Five beverage and two food brands, all of which have reported retail sales of more than Rs 1,000 crore annually, will now drive PepsiCo India's investment and innovation strategy.
The power brands for PepsiCo India are beverages Pepsi, 7Up, Tropicana, Mountain Dew and Mirinda, and Lays and Kurkure in the food segment (see chart). Besides these brands, PepsiCo's packaged water, Aquafina, also has sales of about Rs 1,000 crore.
PepsiCo India's strategy is similar to that of Hindustan Unilever (HUL), the country's largest consumer goods company. In 2001, HUL introduced its power brands strategy, focusing on 30 key brands, before abandoning it and then going back to it again. In the past few years, companies such as Tata Global Beverages and Mumbai-based Jyothy Laboratories have also adopted a power brands strategy, choosing to keep their attention on a few products.
Other PepsiCo India brands such as Aquafina, Quaker (oats, muesli), Duke's (a fizzy drink popular, especially at Parsi eateries), Gatorade (an international sports drink), Lehar (indigenous snacks), Cheetos (extruded cheese snacks) and Uncle Chipps (potato chips) - all popular in their segments - have not been included in the list of power brands.
Inclusion on the list means PepsiCo will drive much of its investments around these products, building them as key platforms, which will facilitate brand extensions and innovations, both in packaging and flavouring.

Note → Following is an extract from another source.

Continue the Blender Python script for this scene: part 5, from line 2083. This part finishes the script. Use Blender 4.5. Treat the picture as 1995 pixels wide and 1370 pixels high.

He added, "Or, you can have a national brand, with regional blends. Typically, companies such as us that are represented nationally, go for a national brand, with regional blends."
The strategic move of the company focusing on a few key brands is in line with its objective of rationalising expenditure on advertising and marketing.
For the financial year 2014-15, PepsiCo India spent Rs 854 crore on advertisements - an increase of nearly 10 per cent (year-on-year). This helped, among other initiatives, in contracting losses by 37 per cent - to Rs 177 crore. Its revenue grew by 13 per cent to Rs 8,130 crore.
The growing competition in the food and beverage sectors has also influenced the company's strategy.
Last week, its rival Coca-Cola announced it was keen to make its mango juice drink Maaza into a $1-billion brand by 2023.
A combination of manufacturing, marketing and distribution would be used to double Maaza's sales in eight years. At present, it is the highest-selling mango drink brand in India, followed by Frooti, a product of Mumbai-based Parle Agro.
PepsiCo's own mango juice, Slice, became a part of Tropicana's portfolio last year. Tropicana is marketed as a healthy beverage and drives the company's non-carbonated portfolio.
"The idea is to help the master brands straddle the price-value pyramid," said Vipul Prakash, vice-president, beverages category, PepsiCo India. "If you have a Slice in one hand, the 100 per cent juice portfolio sits at the other end. Now, we are creating a range of juices with locally produced fruits under Tropicana."
The first one, called Tropicana Mosambi (sweet lemon), has just rolled out from PepsiCo's juice-manufacturing plant at Nanded in Maharashtra. There are plans to introduce more such juice variants in the coming months.
Similarly, in snacks, the company has launched a namkeen (salty) range under Kurkure, apart from its core extruded snacks. A few months ago, it also launched Lay's Maxx - a premium snacks range.